Obama needs Congress to approve an increase in the government's borrowing authority, known as the debt ceiling. Past increases have been routine, but Republicans, citing the giant U.S. deficit, have demanded huge spending cuts as a condition for approving the increase.

After weeks of intense partisanship, there was renewed talk of compromise that contrasted sharply with earlier developments as both the House and Senate convened for unusual Saturday sessions.

McConnell and Boehner held their news conference shortly after the House of Representatives rejected a Senate Democratic bill drafted by Majority Leader Harry Reid to raise the government's debt limit by $2.4 trillion and cut spending by $2.2 trillion.

The House vote was 246-173, mostly along party lines and after debate filled with harsh, partisan remarks. The vote was unusual in that Republicans lined up to kill Reid's legislation even though it hadn't even cleared the Senate. It was orchestrated as political payback because late Friday Reid had engineered the demise of a House-passed bill hours after it passed.

Shortly after the House vote, Obama stepped back into the debt-ceiling talks, calling Democratic leaders Reid and Pelosi to the White House for a meeting.

Before the House vote, Republicans said the Reid spending-cuts plan was filled with gimmicks and would make unacceptable reductions in defense spending.

"It offers no real solutions to the out-of-control spending problems," said Rep. Alan Nunnelee of Mississippi, part of a group of 87 first-term Republicans who have led the push for deeper spending cuts.

Pelosi said Boehner "chose to go to the dark side" when he changed his own legislation to satisfy tea party-backed Republican lawmakers and other critics, prompting catcalls from the Republican side of the aisle.

Not even Democrats seemed to like Reid's measure very much, although many emerged from a closed-door meeting of the rank and file saying they would vote for it.

With their votes, many Democrats signaled their readiness for compromise by voting to cut spending without raising taxes. Many Republicans insist taxes must not be raised to cut into federal deficits, even for the wealthiest Americans and for big oil companies.

Across the Capitol, the Senate marked the hours before a scheduled test procedural vote at 1 a.m. Sunday (0500 GMT) on the Senate Democratic measure.

There was no doubt about the outcome there, either, unless compromise intervened.

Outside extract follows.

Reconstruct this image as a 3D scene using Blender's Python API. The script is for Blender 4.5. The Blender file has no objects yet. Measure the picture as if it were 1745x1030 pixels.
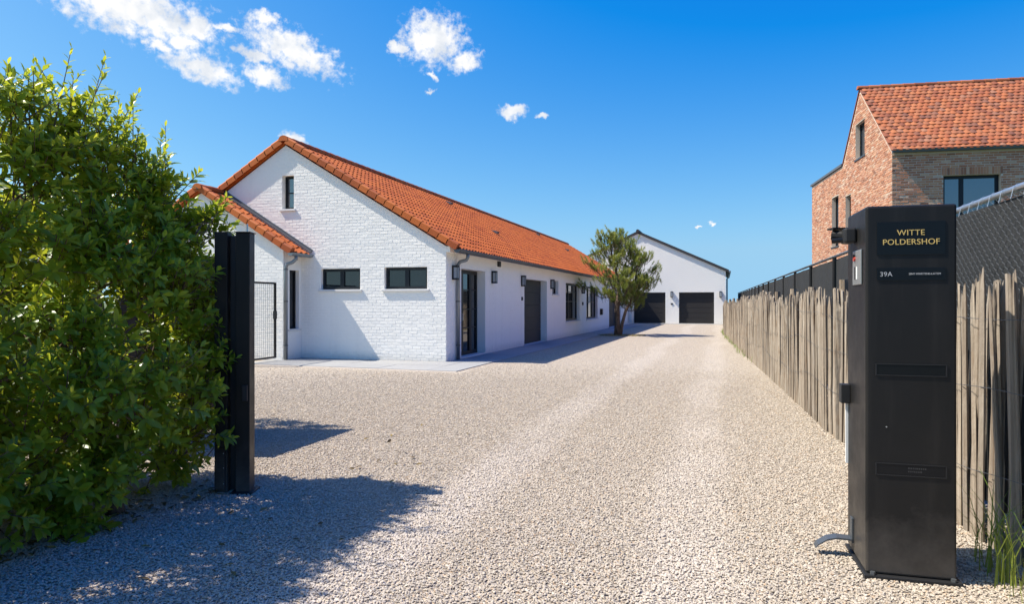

A total of 43 Republicans sent Reid a letter saying they would block the bill from advancing, enough to prevent it from coming to a final vote under Senate rules.

The outcome of the weekend endgame was anything but clear as Democrats and Republicans remain at odds over how to force lawmakers to come up with additional budget savings later this year beyond the almost $1 trillion in agency budget cuts over the coming decade that they basically agree on.

The latest House Republican measure, which squeaked through on a 218-210 vote on Friday, pairs an immediate $900 billion increase in U.S. borrowing authority along with $917 billion in spending cuts spread over the coming decade.